Jan Dyre Bjerknes has made a terrific breakthrough with his PhD research that I'm very excited about: see the YouTube video (courtesy of Jan Dyre) below.
Let me explain what's going on here, and why I'm so excited about it. The swarm of 10 e-puck robots, starting on the left of the arena, are attracted to the beacon (the black box) on the right of the arena. Crucially the swarm's movement toward the beacon is not directly programmed into the robots, it is what we call an emergent property of the swarm. I won't explain how it works here, except to say that the robots need to - in a sense - cooperate. One robot can't make it to the beacon on its own, nor two, nor three or four. Five is about the fewest number that can get to the beacon.

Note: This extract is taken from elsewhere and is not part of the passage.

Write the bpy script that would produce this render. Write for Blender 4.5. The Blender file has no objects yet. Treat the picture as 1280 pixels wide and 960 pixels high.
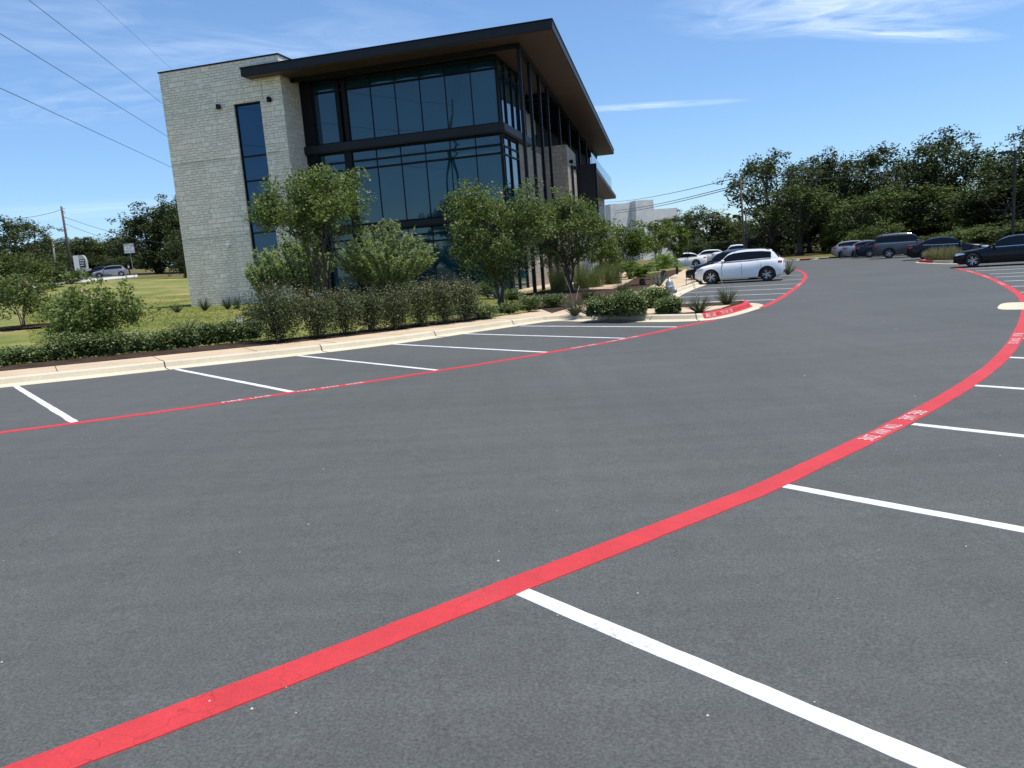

If you watch the movie clip carefully you will see that a few seconds into the experiment Jan Dyre has arranged that two of the robots fail: you can see them stop moving. In fact they fail in a really bad way. Their electronics and software still works, only the motors have failed. But because the swarm works cooperatively, the failed robots have the effect of anchoring the swarm and impeding its movement toward the beacon. However, what the clip also shows is that 'force' of the swarm movement (of the 8 robots still working) is, after a while, enough to overcome the 'anchoring force' of the two failed robots. Bearing in mind that partial failures are the worst kind, 20% is a massive failure rate, so this experiment demonstrates the very high level of fault tolerance in a robot swarm.